Now we have to substitute the values in (1 / 2) |[x₁ (y₂ – y₃ ) + x₂ (y₃ – y₁ ) + x₃(y₁ – y₂)]|

⇒ (1 / 2) [x₁(3 – 5 ) + 2(5 – 1 ) + 4(1 – 3)] = 1

⇒ (1 / 2) [x₁(- 2) + 8 + -8] = 1

⇒ -x₁ = 1

⇒ x₁ = -1

Hence, the value of x₁ is -1.

There are other methods for finding area of triangle such as:

• Using Base and Height
• Using Heron’s Formula

Let’s discuss these methods as well.

Area of Triangle Using Base and Height

When the base and altitude of the triangle are given we will use this method and this method is the simplest of all the methods.

For a given triangle if the altitude of a triangle is ‘h‘ and the base of the triangle is ‘b‘ then the area of a triangle is given as:

Area of Triangle Using Heron’s Formula

When both the base and height of the triangle are not given then we can use Heron’s formula if the sides of the triangle are given.

If a, b, c are sides of the triangle then the area of the triangle is given as:

Read More,

• Coordinate Geometry
• Area of Triangle
• Area of Quadrilateral
• Area of Pentagon

Example 1: Find the area of the triangle whose height and base are 6 cm and 5 cm?

Solution: In the question, it is clearly mentioned that height and base are:

Given, h = 6 and b = 5

Area of triangle is given as =  (1 / 2) × b × h

⇒ (1 / 2) × 6 × 5

⇒ 3 × 5 = 15

Hence, the area of the given triangle is 15 cm²

Example 2: Find the height of the triangle whose area is 12 cm² and the base is 6 cm?

Solution: 

Given, area = 12 and b = 6

Area of triangle is = (1 / 2) × b × h

⇒ 12 = (1 / 2) × 6 × h

⇒ h = 12 / 3 = 4

Hence, the height of the given triangle is 4 cm.
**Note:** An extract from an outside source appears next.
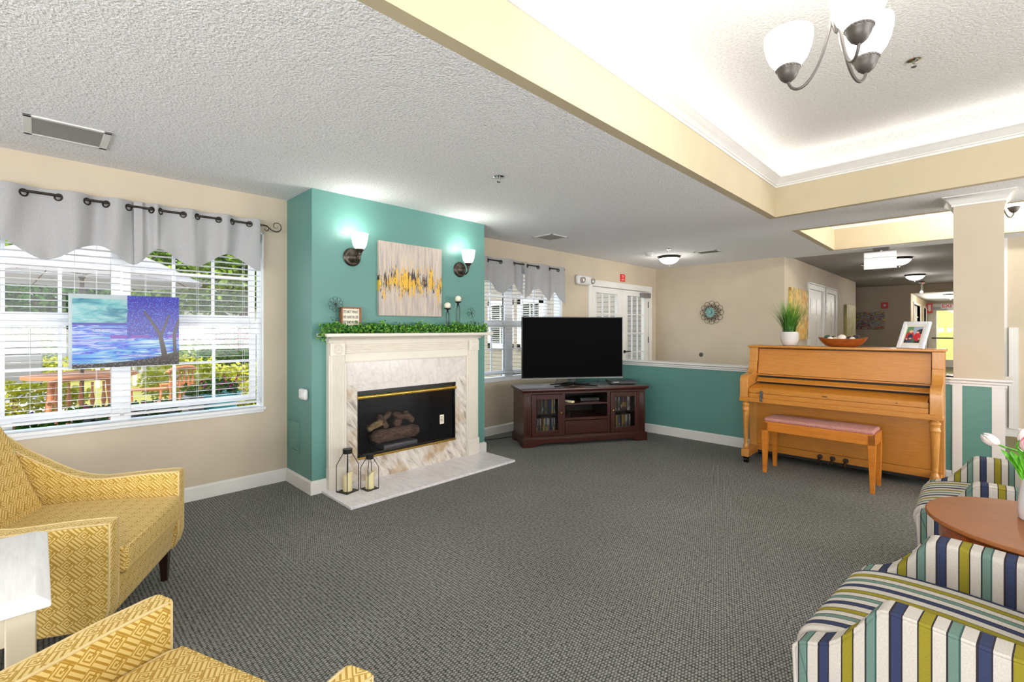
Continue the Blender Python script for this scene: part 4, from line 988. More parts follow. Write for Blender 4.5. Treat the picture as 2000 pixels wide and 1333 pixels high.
# television
TVC = Vector((-3.369, 4.425, 0.65)); TR = math.atan2(0.823, 0.568)
o = thing('television', 'large flat black television on the dark cherry cabinet', 'television', TVC, TR)
g = G(); g.box(-0.618, 0.618, -0.006, 0.032, 0.092, 0.810); g.box(-0.30, 0.30, 0.03, 0.06, 0.15, 0.5); g.build('housing', 'black_plastic', o, 0.004)
t = NT('tv_screen'); t.base(srgb(4, 4, 5)); t.p(rough=0.5, spec=0.03)
g = G(); g.box(-0.610, 0.610, -0.008, -0.005, 0.104, 0.802); g.build('screen', 'tv_screen', o, smooth=False)
g = G(); g.box(-0.618, 0.618, -0.009, -0.001, 0.088, 0.095); g.build('chin', 'chrome', o, 0.001)
g = G(); g.prism([(-0.05, 0.10), (-0.03, 0.035), (0.03, 0.035), (0.05, 0.10)], 'Y', 0.0, 0.025); g.build('neck', 'black_plastic', o, 0.003)
for s_ in (-1, 1):
    g = G(); pts = [(s_*0.01, -0.01, 0.028), (s_*0.12, -0.06, 0.018), (s_*0.26, -0.11, 0.007)]; g.tube(pts, [0.020, 0.012, 0.006], 4); g.build('stand_leg', 'black_plastic', o)
    g = G(); pts = [(s_*0.01, 0.02, 0.028), (s_*0.12, 0.07, 0.018), (s_*0.25, 0.11, 0.007)]; g.tube(pts, [0.018, 0.011, 0.006], 4); g.build('stand_leg', 'black_plastic', o)
o = thing('disc_player', 'thin black disc player on top of the cabinet, right of the television', 'disc player', cabw(0.56, 0.02, 0.65), CR-0.15)
g = G(); g.box(-0.16, 0.16, -0.11, 0.11, 0.008, 0.045); g.build('body', 'black_plastic', o, 0.004)
g = G(); g.box(-0.13, -0.06, -0.1105, -0.109, 0.022, 0.034); g.build('logo_plate', 'grey_metal', o)
for dx, dy in ((-0.12, -0.08), (0.12, -0.08), (-0.12, 0.08), (0.12, 0.08)):
    g = G(); g.cyl((dx, dy, 0), (dx, dy, 0.009), 0.012, seg=10); g.build('foot', 'black_plastic', o)
for i, (xa, lab) in enumerate(((-0.24, 'black cable hanging behind the left of the television foot'), (0.30, 'black cable hanging behind the right of the television foot'))):
    g = G(); a = Vector(cabw(xa, 0.14, 0.654)); b = a+Vector((0, 0, 0.17)); g.tube([a, a.lerp(b, 0.5)+Vector((0.02, 0.01, 0)), b], 0.003, 6); tag(g.build('television_cable', 'cable_black'), lab, 'cable')
g = G(); g.tube([(-4.255, 3.50, 0.02), (-4.20, 3.60, 0.010), (-4.12, 3.72, 0.005), (-4.06, 3.90, 0.005), (-4.03, 4.06, 0.005)], 0.0045, 6)
tag(g.build('floor_cable', 'cable_black'), 'black cable lying on the carpet between the chimney breast and the cabinet', 'cable')

# ------------------------------------------------------------------ piano
PX0, PX1 = -1.665, -0.185; PYF, PYB = 5.17, 5.435; KF = 4.885; PT = 1.152
o = thing('upright_piano', 'light oak upright piano against the half wall', 'piano', ((PX0+PX1)/2, PYB, 0)); ox, oyy = (PX0+PX1)/2, PYB
def L(x=None, y=None): return (x-ox) if x is not None else (y-oyy)
x0, x1 = PX0-ox, PX1-ox; yf, yk = PYF-oyy, KF-oyy
for a, b in ((x0, x0+0.075), (x1-0.075, x1)): g = G(); g.box(a, b, yf, 0, 0.085, PT-0.022); g.build('side_panel', 'piano_wood_upright', o, 0.003)
g = G(); g.box(x0+0.07, x1-0.07, -0.02, 0, 0.1, PT-0.03); g.build('back_panel', 'piano_wood', o)
g = G(); g.box(x0-0.012, x1+0.012, yf-0.02, 0.0, PT-0.022, PT); g.build('lid', 'piano_wood', o, 0.006, 3)
# upper front panel leans back, with a ledge at its foot
g = G(); zt_, zb_ = PT-0.035, 0.865
g.prism([(yf+0.045, zt_), (yf-0.005, zb_), (yf+0.02, zb_), (yf+0.07, zt_)], 'X', x0+0.08, x1-0.08); g.build('upper_panel', 'piano_wood', o, 0.002)
g = G(); g.box(x0+0.07, x1-0.07, yf-0.022, yf+0.02, zb_-0.016, zb_-0.002); g.build('music_ledge', 'piano_wood', o, 0.003)
g = G(); g.box(x0+0.07, x1-0.07, yf+0.05, yf+0.06, 0.55, PT-0.03); g.build('shadow_gap', 'black_metal', o)
# closed fallboard with a raised lip and the lid over the keys
g = G(); g.prism([(yf-0.015, 0.832), (yf-0.06, 0.80), (yf-0.062, 0.79), (yf-0.01, 0.80)], 'X', x0+0.085, x1-0.085); g.build('fallboard', 'piano_wood', o, 0.003)
g = G(); g.prism([(yf-0.035, 0.775), (yf-0.20, 0.755), (yf-0.245, 0.742), (yf-0.25, 0.735), (yf-0.035, 0.735)], 'X', x0+0.085, x1-0.085); g.build('key_lid', 'piano_wood', o, 0.003)
g = G(); g.box(x0+0.08, x1-0.08, yk+0.022, yk+0.05, 0.696, 0.738); g.build('lid_front', 'piano_wood_pale' if False else 'piano_wood', o, 0.002)
g = G(); g.box(x0+0.08, x1-0.08, yk+0.015, yf, 0.652, 0.694); g.build('key_slip', 'piano_wood', o, 0.002)
g = G(); g.box(x0-0.004, x1+0.004, yk, yf+0.02, 0.608, 0.652); g.build('key_bed', 'piano_wood', o, 0.004)
# cheeks / arms with the scrolled profile
prof = [(yk+0.006, 0.65), (yk+0.002, 0.80), (yk+0.008, 0.835), (yk+0.03, 0.858), (yk+0.09, 0.866), (yk+0.16, 0.872), (yk+0.21, 0.888), (yk+0.245, 0.915), (yk+0.262, 0.95), (yk+0.268, 0.99), (yf+0.02, 0.99), (yf+0.02, 0.65)]
for a, b in ((x0, x0+0.075), (x1-0.075, x1)):
    g = G(); g.prism(prof, 'X', a, b); ck = g.build('arm', 'piano_wood_upright', o, 0.004, ang=50)
    g = G(); g.box(a+0.004, b-0.004, yf-0.006, yf+0.01, 0.992, 1.0); g.box(a+0.004, b-0.004, yf-0.006, yf+0.01, 0.978, 0.984); g.build('bead', 'piano_wood_upright', ck, 0.001)
# legs: turned, tapering, on a toe block
for s_, lx in ((-1, x0+0.045), (1, x1-0.045)):
    ly = yk+0.045
    g = G(); g.lathe((lx, ly, 0), [(0.020, 0.135), (0.026, 0.15), (0.028, 0.165), (0.020, 0.185), (0.017, 0.20), (0.022, 0.21), (0.018, 0.22), (0.021, 0.24), (0.031, 0.50), (0.032, 0.515), (0.036, 0.52), (0.036, 0.528), (0.031, 0.534), (0.032, 0.568), (0.037, 0.574), (0.037, 0.584), (0.028, 0.592), (0.022, 0.600), (0.022, 0.61)], 24)
    lg = g.build('leg', 'piano_wood_upright', o, ang=50)
    g = G(); g.box(lx-0.034, lx+0.034, ly-0.036, yf+0.02, 0.062, 0.135); g.build('toe_block', 'piano_wood_upright', o, 0.004)
    g = G(); g.cyl((lx-0.015, ly-0.005, 0.027), (lx+0.015, ly-0.005, 0.027), 0.027, seg=20); g.cyl((lx+0.018, ly-0.005, 0.027), (lx+0.024, ly-0.005, 0.027), 0.024, seg=20); g.box(lx-0.02, lx+0.026, ly-0.02, ly+0.02, 0.045, 0.063); g.build('caster', 'black_plastic', o)
g = G(); g.box(x0+0.075, x1-0.075, yf+0.012, yf+0.03, 0.155, 0.61); g.build('lower_panel', 'piano_wood', o)
g = G(); g.box(x0+0.075, x1-0.075, yf+0.006, yf+0.03, 0.085, 0.152); g.build('bottom_rail', 'piano_wood', o, 0.002)
g = G(); g.box(x0, x1, yf, 0, 0.062, 0.088); g.build('base_board', 'black_metal', o)
for bx in (x0+0.05, x1-0.05):
    g = G(); g.cyl((bx-0.015, -0.06, 0.03), (bx+0.015, -0.06, 0.03), 0.03, seg=16); g.build('caster', 'black_plastic', o)
for i, px in enumerate((-0.10, -0.0, 0.10)):
    pxx = L(x=-1.04+0.0)+px if False else (-1.045-ox)+0.10+px
    g = G(); g.cyl((pxx, yf+0.01, 0.118), (pxx, yf-0.006, 0.118), 0.022, seg=16); g.tube([(pxx, yf, 0.105), (pxx, yf-0.05, 0.098), (pxx, yf-0.09, 0.075)], [0.010, 0.011, 0.014], 8); g.build('pedal', 'bronze', o)
# hasp and maker's plate
hx = -1.47-ox
o2 = None
g = G(); g.box(hx-0.012, hx+0.012, yk-0.004, yk+0.016, 0.618, 0.66); g.box(hx-0.014, hx+0.014, yk+0.006, yk+0.02, 0.66, 0.70); g.cyl((hx, yk+0.012, 0.71), (hx, yk+0.0, 0.71), 0.013, seg=14); hp = g.build('hasp', 'pewter', o, 0.002)
g = G()
for zz in (0.64, 0.69): g.cyl((hx, yk-0.006, zz), (hx, yk-0.002, zz), 0.006, seg=10)
g.build('rivet', 'chrome', hp)
g = G(); g.box(-0.975-ox, -0.935-ox, yk+0.0195, yk+0.022, 0.713, 0.721); g.build('maker_plate', 'bronze', o)
g = G(); g.cyl((-0.46-ox, yk+0.0225, 0.716), (-0.46-ox, yk+0.019, 0.716), 0.005, seg=10); g.build('lock', 'bronze', o)

# bench
o = thing('piano_bench', 'orange-brown wooden piano bench with a faded pink seat before the piano', 'bench', (-0.985, 4.845, 0), -0.02)
bw, bd, bh = 0.42, 0.16, 0.47
g = G(); g.box(-bw, bw, -bd, -bd+0.022, bh-0.085, bh); g.box(-bw, bw, bd-0.022, bd, bh-0.085, bh); g.box(-bw, -bw+0.022, -bd, bd, bh-0.085, bh); g.box(bw-0.022, bw, -bd, bd, bh-0.085, bh); g.box(-bw+0.01, bw-0.01, -bd+0.01, bd-0.01, bh-0.02, bh-0.004); g.build('apron', 'bench_wood', o, 0.003)
for sx in (-1, 1):
    for sy in (-1, 1):
        g = G(); xo_, yo_ = sx*bw, sy*bd; T_, B_ = 0.052, 0.028
        A = [(xo_, yo_), (xo_-sx*T_, yo_), (xo_-sx*T_, yo_-sy*T_), (xo_, yo_-sy*T_)]; Bq = [(xo_-sx*0.008, yo_-sy*0.004), (xo_-sx*(0.008+B_), yo_-sy*0.004), (xo_-sx*(0.008+B_), yo_-sy*(0.004+B_)), (xo_-sx*0.008, yo_-sy*(0.004+B_))]
        vt = [g.bm.verts.new((p[0], p[1], bh-0.004)) for p in A]; vm = [g.bm.verts.new((p[0], p[1], bh-0.10)) for p in A]; vb = [g.bm.verts.new((p[0], p[1], 0)) for p in Bq]
        for r1_, r2_ in ((vt, vm), (vm, vb)):
            for i in range(4): g.bm.faces.new((r1_[i], r1_[(i+1) % 4], r2_[(i+1) % 4], r2_[i]))
        g.bm.faces.new(vt); g.bm.faces.new(list(reversed(vb))); g.build('leg', 'bench_wood', o, 0.002)
g = G(); g.box(-bw+0.012, bw-0.012, -bd+0.012, bd-0.012, bh-0.004, bh+0.032); g.build('seat_pad', 'pink_upholstery', o, 0.022, 4)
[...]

Example 3: If the sides of the triangle are 3 cm, 4 cm, and 5 cm then find the area of the triangle.

Solution:

Let a = 3, b = 4, and  c = 5 

First, we have to find semi perimeter 

⇒ s = (a + b + c) / 2

⇒ s = (3 + 4 + 5) / 2 

⇒ s = 12 / 2 = 6

As we know heron’s formula is √[s(s – a)(s – b)(s – c)], so substituting values in it

⇒ √[s(s – a)(s – b)(s – c)]

⇒ √[6(6 – 3)(6 – 4)(6 – 5)]

⇒ √[6 × 3 × 2 × 1]

⇒ √36 = 6

The area of the triangle is 6 cm²

Example 4: Using heron’s formula derive formula to find area of equilateral triangle whose side is a

Solution:

To find semi perimeter

⇒ s = (a + b + c) / 2

⇒ s = (a + a + a ) / 2

⇒ s = 3a / 2

Now using heron’s formula

⇒ √[s(s – a)(s – b)(s – c)]

⇒ √[(3a / 2)((3a / 2) – a)((3a / 2) – a)((3a / 2) – a)]
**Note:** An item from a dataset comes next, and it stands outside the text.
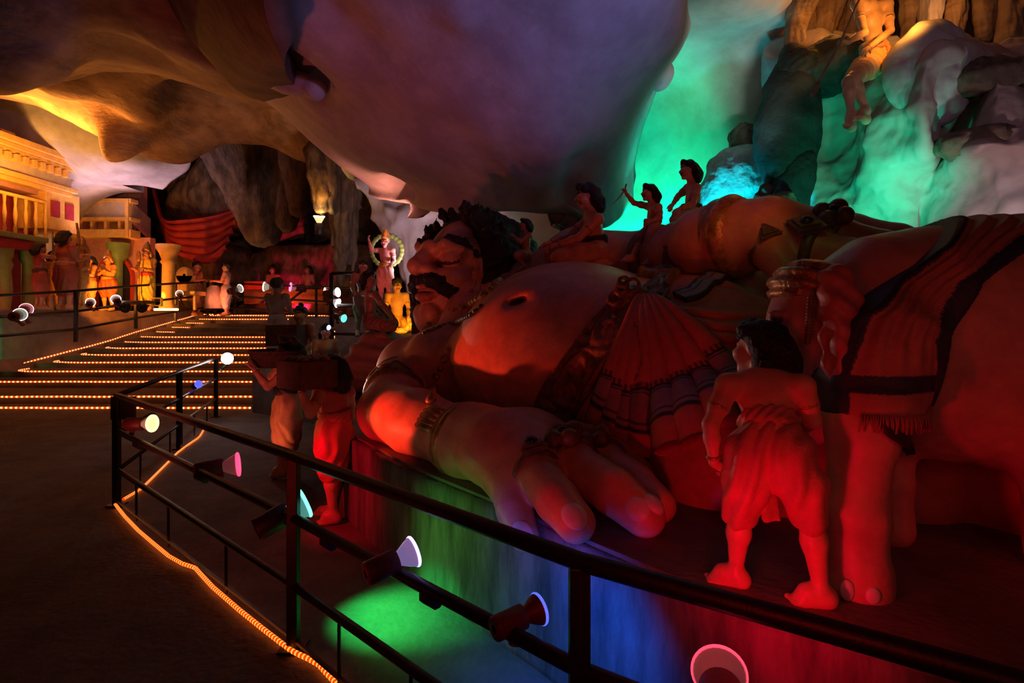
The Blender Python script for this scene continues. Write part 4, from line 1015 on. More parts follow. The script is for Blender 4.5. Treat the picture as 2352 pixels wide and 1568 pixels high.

⇒ √[(3a / 2)(a / 2)(a / 2)(a / 2)]

⇒ √(3a⁴ / 16)

⇒ √3(a²) / 4 

Hence area of a equilateral triangle is  √3(a²) / 4

What is the formula for area of triangle in coordinate geometry?

If coordinates of three vertices of triangle is given then formula for area of triangle is given as:

(1 / 2) |[x₁ (y₂ – y₃ ) + x₂ (y₃ – y₁ ) + x₃(y₁ – y₂)]|

What are some other formulas for area of triangle?
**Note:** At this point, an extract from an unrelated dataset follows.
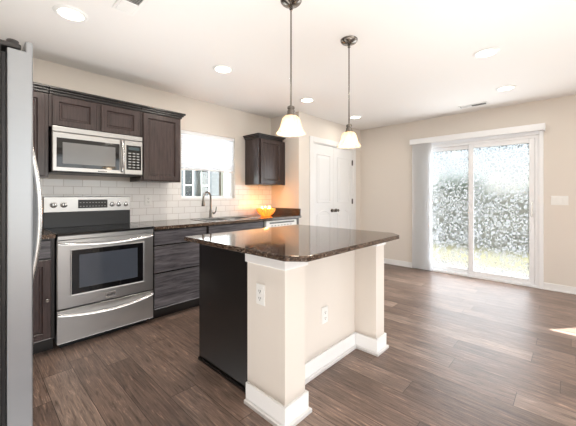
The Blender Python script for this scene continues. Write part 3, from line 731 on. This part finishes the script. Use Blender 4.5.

Some other formula for area of triangle include:

• A = 1/2 ​× base × height
• A = √[s(s−a)(s−b)(s−c)​] [Heron’s Formula]

Are there any alternate methods to find the area of a triangle in coordinate geometry?

Yes some other methods include:

• Using the distance formula to calculate the lengths of the sides and then applying Heron’s formula.
• Using vectors to determine the cross product, which can also provide the area of the triangle formed by two vectors originating from the same vertex.

What happens if the points are collinear?

If the points are collinear, they lie on a single straight line, and the area of the triangle they form is zero.